Mostly when we meet other walkers (dozens on some days) we gush about the wonders of the coastal cliffs plunging into the sea, its rugged beauty and the giddying sensation of walking on the edge when the land falls away from the path, sudden and precipitous. At other times, the path is barely the width of your hiking boots and overgrown. If the light is poor, you see little beyond the next step. But the micro scenery surrounding each human step is teeming with life. Tiny caramel coloured mushrooms, or massive toadstools larger than the width of the path, emerald coloured beetles, tiny wild flowers and holes of different sizes all over the ground, hinting at the network of burrows under the silty soil. Elsewhere, when the path is wide and gentle through the meadow, the hills are rounded, the clouds billowy, cattle and sheep grazing, you realise that this land and sea, in fact, have long been domesticated. These dells and slopes are planted with the white daisies and pinky-purple bell heather flowers from the English fairy tale books of my childhood. You can believe in pixies in these wild gardens.

Exmoor National Park is criss-crossed with walking trails. More famous authors than you can count have lived or visited somewhere around here at some time and written about its pubs and paths and combes and coves. Every bit of this coast has been well-trodden, mapped and inscribed. Some of the realities of this landscape have followed fiction: the Tarka trail has been laid along the life cycle of an otter called Tarka , from a 1920s children’s novel by naturalist and author Henry Williamson. The Tarka Trail, merges with the South West Coast Path as the latter moves inland down River Taw. We will walk in the fictional Otter’s footsteps and waterways for 3 days.

And every Dick and his dog is walking here – really they are. Day hike with anywhere between one to four dogs seems to be the de rigueur in this part of England. Most people on the trail can tell you every turn on a twenty kilometre radius from wherever you run into them. But few have ventured too much further. There is a small handful who are doing a few days at a time and plan to do the whole coast path over several years. So far, we have met just one walker who is trying, like us, to hike the whole thousand kilometre path in one go.

Near the coastal holiday villages (and we get to one of these for most nights) we encounter keen walkers, daily ramblers, families of picnickers, and groups of friends, young and old, all walking. But even here, the idea of walking right around the top and bottom of Devon, Cornwall and Dorset, tends to produce a ‘Wow, you are crazy’ or some variant thereof, although a small number do confess to harbouring a dream of some day walking the whole trail.

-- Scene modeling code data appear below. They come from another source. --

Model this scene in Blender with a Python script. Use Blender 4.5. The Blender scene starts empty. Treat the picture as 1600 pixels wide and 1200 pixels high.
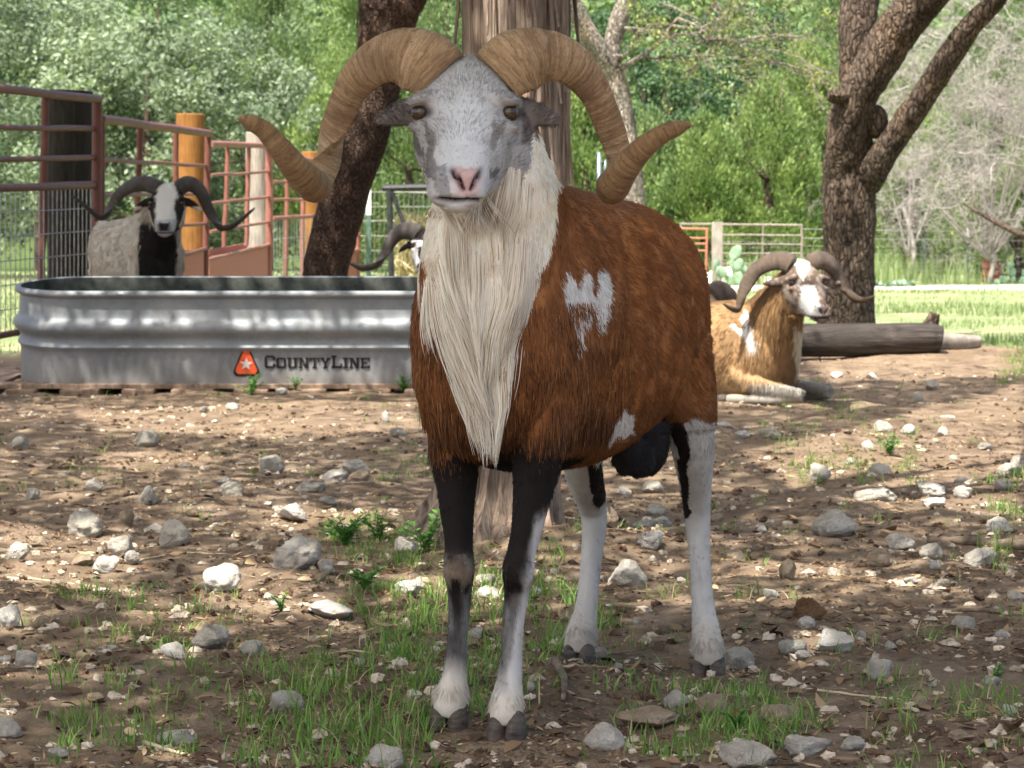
import bpy, bmesh, math, random
import numpy as np
from mathutils import Vector, Matrix

R_ = math.radians
scene = bpy.context.scene
C = scene.collection
# ------------------------------------------------------------------ camera, sky, sun, exposure
F_PX = 4000.0; CAM_H = 0.70; HOR = 380.0          # source-photo pixels (1600 x 1200)
PITCH = math.atan((600 - HOR) / F_PX)
cam_d = bpy.data.cameras.new('camera'); cam = bpy.data.objects.new('camera', cam_d); C.objects.link(cam)
cam_d.sensor_width = 36; cam_d.lens = 36 * F_PX / 1600
cam_d.clip_start = 0.05; cam_d.clip_end = 900
cam.location = (0, 0, CAM_H); cam.rotation_euler = (math.pi / 2 - PITCH, 0, 0)
cam_d.dof.use_dof = True; cam_d.dof.focus_distance = 3.6; cam_d.dof.aperture_fstop = 25
scene.camera = cam

SUN_EL = 63.0
SUN_H = np.array([-0.55, -0.83]); SUN_H = SUN_H / np.linalg.norm(SUN_H)      # horizontal direction towards the sun
world = bpy.data.worlds.new('World'); scene.world = world; world.use_nodes = True
wt = world.node_tree; wt.nodes.clear()
w_out = wt.nodes.new('ShaderNodeOutputWorld'); w_bg = wt.nodes.new('ShaderNodeBackground'); w_sky = wt.nodes.new('ShaderNodeTexSky')
w_sky.sky_type = 'NISHITA'; w_sky.sun_disc = False; w_sky.sun_elevation = R_(SUN_EL)
w_sky.sun_rotation = math.atan2(SUN_H[0], SUN_H[1]); w_sky.air_density = 0.8; w_sky.dust_density = 5.0; w_sky.ozone_density = 0.0
w_bg.inputs['Strength'].default_value = 0.15
wt.links.new(w_sky.outputs[0], w_bg.inputs[0]); wt.links.new(w_bg.outputs[0], w_out.inputs[0])
sun_d = bpy.data.lights.new('sun', 'SUN'); sun = bpy.data.objects.new('sun', sun_d); C.objects.link(sun)
sun_d.energy = 4.6; sun_d.angle = R_(0.53); sun_d.color = (1.0, 0.95, 0.86)
SUN = np.array([SUN_H[0] * math.cos(R_(SUN_EL)), SUN_H[1] * math.cos(R_(SUN_EL)), math.sin(R_(SUN_EL))])
sun.rotation_euler = Vector(SUN).to_track_quat('Z', 'Y').to_euler(); sun.location = (-8, -12, 30)
scene.view_settings.view_transform = 'Standard'; scene.view_settings.look = 'None'
scene.view_settings.exposure = 1.5; scene.view_settings.gamma = 1.0
scene.render.engine = 'CYCLES'
scene.cycles.use_denoising = True
scene.cycles.max_bounces = 8; scene.cycles.diffuse_bounces = 4; scene.cycles.transmission_bounces = 4
scene.cycles.transparent_max_bounces = 8; scene.cycles.sample_clamp_indirect = 6

# ------------------------------------------------------------------ helpers
rng = np.random.default_rng(7)
FW = np.array([0, math.cos(PITCH), -math.sin(PITCH)]); UP = np.array([0, math.sin(PITCH), math.cos(PITCH)])
def W(px, py, d):                                   # a measured photo point at distance d (metres along +Y)
    v = FW + (px - 800) / F_PX * np.array([1., 0, 0]) + (600 - py) / F_PX * UP
    return np.array([0, 0, CAM_H]) + v * (d / v[1])
def G(px, py):                                      # where that point meets the ground plane
    v = FW + (px - 800) / F_PX * np.array([1., 0, 0]) + (600 - py) / F_PX * UP
    return (np.array([0, 0, CAM_H]) + v * (CAM_H / -v[2]))[:2]
def proj(p):
    q = np.asarray(p, float) - np.array([0, 0, CAM_H])
    z = q @ FW
    return 800 + F_PX * q[..., 0] / z, 600 - F_PX * (q @ UP) / z

def _h(ix, iy, iz, s):
    with np.errstate(over='ignore'):
        n = (ix.astype(np.uint32) * np.uint32(73856093)) ^ (iy.astype(np.uint32) * np.uint32(19349663)) ^ (iz.astype(np.uint32) * np.uint32(83492791)) ^ np.uint32((s * 2654435761) & 0xffffffff)
        n = (n ^ (n >> np.uint32(13))) * np.uint32(1274126177); n = (n ^ (n >> np.uint32(15))) * np.uint32(2246822519)
        n = n ^ (n >> np.uint32(16))
    return n.astype(np.float64) / 4294967295.0
def vnoise(p, s=1):
    p = np.asarray(p, float); i = np.floor(p).astype(np.int64); f = p - i; f = f * f * (3 - 2 * f)
    i = i.astype(np.int32); out = 0
    for dx in (0, 1):
        wx = f[..., 0] if dx else 1 - f[..., 0]
        for dy in (0, 1):
            wy = f[..., 1] if dy else 1 - f[..., 1]
            for dz in (0, 1):
                wz = f[..., 2] if dz else 1 - f[..., 2]
                out = out + wx * wy * wz * _h(i[..., 0] + dx, i[..., 1] + dy, i[..., 2] + dz, s)
    return out * 2 - 1
def fbm(p, oct=4, s=1, gain=0.5):
    p = np.asarray(p, float); a = 1.0; o = 0
    for k in range(oct):
        o = o + a * vnoise(p * 2.03 ** k + 11.7 * k, s + k); a *= gain
    return o
def sstep(a, b, x): 
    t = np.clip((x - a) / (b - a), 0, 1); return t * t * (3 - 2 * t)
def inpoly(px, py, poly):
    px = np.asarray(px); py = np.asarray(py); r = np.zeros(px.shape, bool); n = len(poly); j = n - 1
    for i in range(n):
        xi, yi = poly[i]; xj, yj = poly[j]
        if yi != yj:
            c = ((yi > py) != (yj > py)) & (px < (xj - xi) * (py - yi) / (yj - yi) + xi); r ^= c
        j = i
    return r
def unit(v): 
    v = np.asarray(v, float); return v / np.maximum(np.linalg.norm(v, axis=-1, keepdims=True), 1e-9)

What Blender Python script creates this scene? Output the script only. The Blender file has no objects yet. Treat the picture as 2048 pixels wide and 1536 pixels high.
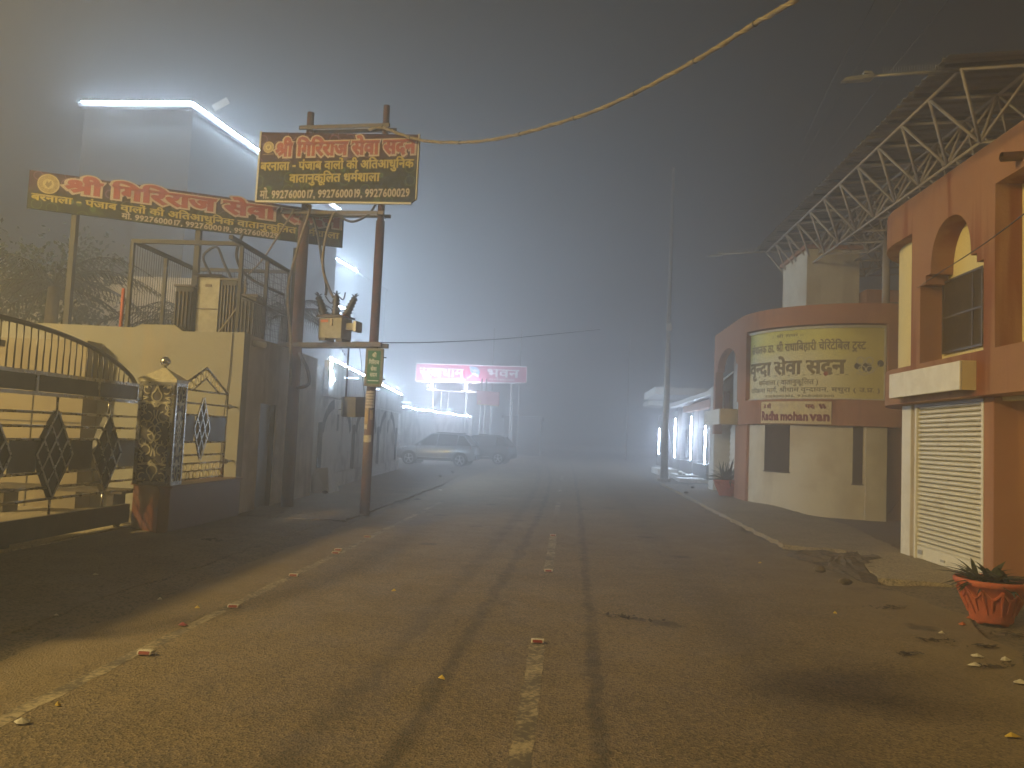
import bpy, bmesh, math, random
from mathutils import Vector, Matrix
random.seed(7)
S = bpy.context.scene
C = S.collection
R = math.radians
# ------------------------------------------------------------------ camera, sky, exposure
cd = bpy.data.cameras.new('camera'); cam = bpy.data.objects.new('camera', cd); C.objects.link(cam)
cd.sensor_width = 36.0; cd.lens = 1600.0 / 2048.0 * 36.0
cd.clip_start = 0.05; cd.clip_end = 2000.0
yaw, pit, rol = R(-4.1269), R(3.7566), R(2.5)
F = Vector((math.sin(yaw) * math.cos(pit), math.cos(yaw) * math.cos(pit), math.sin(pit)))
R0 = Vector((math.cos(yaw), -math.sin(yaw), 0)); U0 = R0.cross(F)
RT = math.cos(rol) * R0 + math.sin(rol) * U0; UP = -math.sin(rol) * R0 + math.cos(rol) * U0
CAM = Vector((0, 0, 1.6))
m = Matrix((RT, UP, -F)).transposed().to_4x4(); m.translation = CAM
cam.matrix_world = m
S.camera = cam
def ray(px, py): return (px - 1024) / 1600 * RT - (py - 768) / 1600 * UP + F
def at_y(px, py, Y): d = ray(px, py); return CAM + d * (Y / d.y)
def at_z(px, py, z=0.0): d = ray(px, py); return CAM + d * ((z - 1.6) / d.z)

W = bpy.data.worlds.new('World'); S.world = W; W.use_nodes = True
nt = W.node_tree; bg = nt.nodes['Background']
sky = nt.nodes.new('ShaderNodeTexSky'); sky.sky_type = 'NISHITA'; sky.sun_disc = False
sky.sun_elevation = R(-3.0); sky.sun_rotation = R(40); sky.air_density = 2.0; sky.dust_density = 4.0
nt.links.new(sky.outputs[0], bg.inputs[0]); bg.inputs[1].default_value = 0.10
S.view_settings.view_transform = 'Standard'; S.view_settings.look = 'None'
S.view_settings.exposure = 0.14; S.view_settings.gamma = 1.0; S.view_settings.use_curve_mapping = False
cy = S.cycles
cy.use_denoising = True
try: cy.denoiser = 'OPENIMAGEDENOISE'
except Exception: pass
cy.max_bounces = 5; cy.diffuse_bounces = 2; cy.glossy_bounces = 2; cy.transmission_bounces = 3; cy.volume_bounces = 2
cy.transparent_max_bounces = 8; cy.sample_clamp_indirect = 4.0; cy.use_light_tree = True
cy.caustics_reflective = False; cy.caustics_refractive = False
FOG = 0.0215          # even density of the night fog
LAMP_W = 20500.0      # warm street lamp
FOG_G = 0.68
LAMP_POS = (-16.5, 1.0, 9.3)
LED = 850.0           # cool white led strips

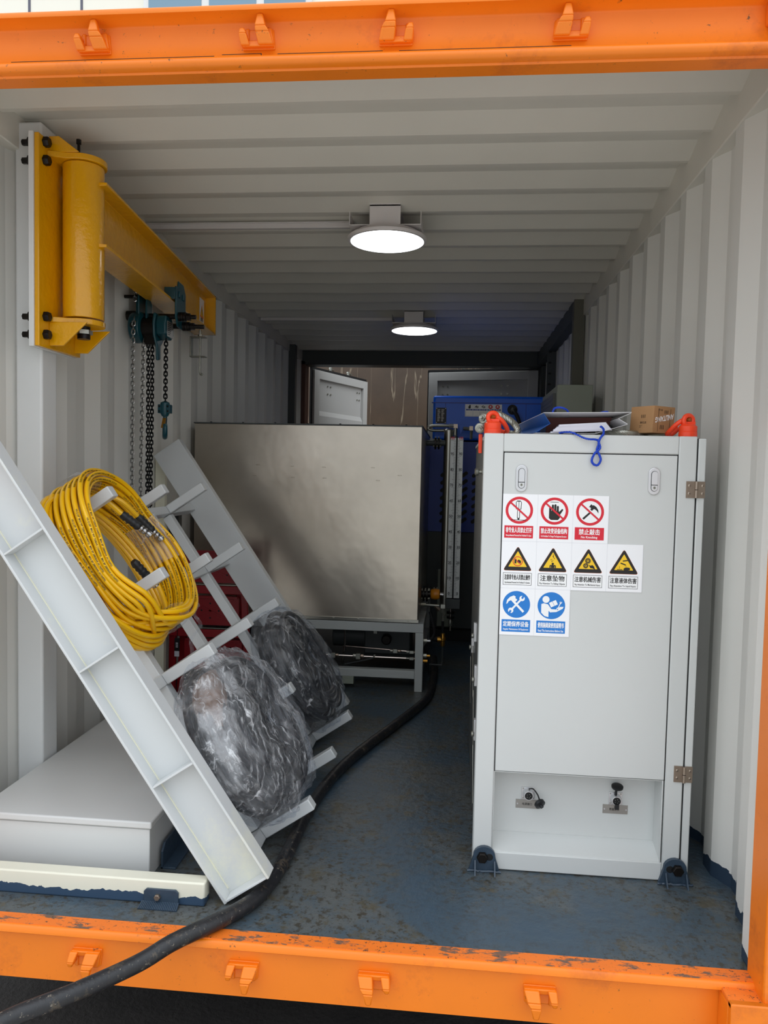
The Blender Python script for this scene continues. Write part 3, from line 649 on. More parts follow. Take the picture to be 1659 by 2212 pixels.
def ic_liquid(mb, x, z, y, y2, k):
    poly(mb, (x, z), rect(-.9, .15, .35, .42), y, m_sblk, k, rot=-.35); poly(mb, (x, z), rect(-.1, .95, 1.0, 1.2), y, m_sblk, k, rot=.15)
    poly(mb, (x, z), rect(-1.5, -1.0, -.3, -.85), y, m_sblk, k)
    for a, b in ((-.95, -.3), (-.95, -.6), (.35, .15), (.5, -.1)): poly(mb, (x, z), rect(a-.06, b-.1, a+.06, b+.1), y, m_sblk, k)
    poly(mb, (x, z), [(-.1, -.95), (.1, -.55), (.5, -.4), (1.2, -.45), (1.4, -.55), (1.4, -1.0), (.3, -1.15)], y, m_sblk, k)
def wrench(mb, c, y, m, k, rot, bgm=None):
    poly(mb, c, rect(-.90, -.11, .90, .11), y, m, k, rot)
    for s_ in (1, -1):
        cc = (c[0]+k*.98*s_*cos(rot), c[1]+k*.98*s_*sin(rot)); disc(mb, cc, k*.32, y, m, 20); poly(mb, cc, rect(-.02*k if s_ > 0 else -.36*k, -.12*k, .36*k if s_ > 0 else .02*k, .12*k), y, bgm or m_sblue, 1., rot+.25)
def ic_tools(mb, x, z, y, y2, k):
    wrench(mb, (x, z), y, m_swht, k*.98, pi/4+.06)
    poly(mb, (x, z), rect(-.75, -.13, 1.2, .13), y2, m_swht, k, rot=-.80); poly(mb, (x-.013, z+.013), [(-.72, -.50), (-.62, .0), (-.28, .38), (.18, .58), (.42, .44), (.38, .25), (.62, .06), (.44, -.18), (.12, -.1), (-.16, -.02), (-.44, -.18), (-.56, -.42)], y2, m_swht, k*.95)
def ic_read(mb, x, z, y, y2, k):
    disc(mb, (x-.0165, z+.0185), .0105, y, m_swht, 24)
    poly(mb, (x, z), [(-1.15, .16), (-.85, .26), (-.45, .16), (-.30, -.10), (-.30, -1.35), (-.75, -1.25), (-1.15, -.85)], y, m_swht, k); poly(mb, (x, z), [(-.75, .05), (-.42, .18), (.02, -.42), (.10, -.72), (-.10, -.80), (-.28, -.62)], y, m_swht, k); poly(mb, (x, z), [(-.10, -.78), (.60, -.72), (1.30, -.32), (1.42, -.08), (1.0, -.10), (.55, -.42), (.0, -.40)], y, m_swht, k)
    poly(mb, (x+.006, z+.0065), rect(-.50, -.36, .50, .36), y2, m_sblue, k, rot=.45); poly(mb, (x+.006, z+.0065), rect(-.43, -.29, -.02, .29), y2, m_swht, k, rot=.45); poly(mb, (x+.006, z+.0065), rect(.02, -.29, .43, .29), y2, m_swht, k, rot=.45); wrench(mb, (x+.0235, z+.001), y2, m_swht, k*.42, 1.15)
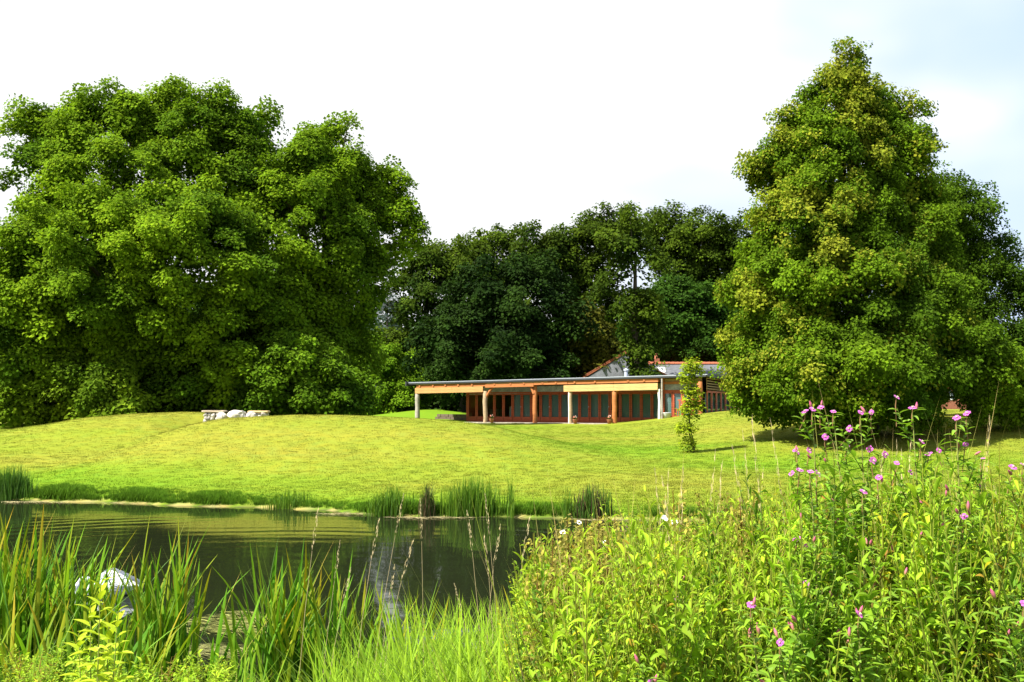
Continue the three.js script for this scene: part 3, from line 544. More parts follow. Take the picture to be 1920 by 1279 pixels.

Still, despite the people and the books and the organised road signs, for the post colonial Indian (eg. Me), used to London and other big cities of England, this feels like a road less travelled. I am used to being the only Indian on long walks in Europe. But this trail and its surrounds seem determinedly mono-cultural: white, English. So far on the walk we have met just half-an-Indian – yes just half, mum English, dad Indian and absent. And there is a Sri Lankan selling curry from a van on a beautifully sheltered beach in the very popular surfing village, Woolacombe.

I can’t help wondering: has any Indian walked the South West Coast Path? You have seen the Empire Strikes Back (movie 1980). You may even have read the Empire Writes Back (book about post-colonial literature, 2000-ish). Now for the Empire Walks Back?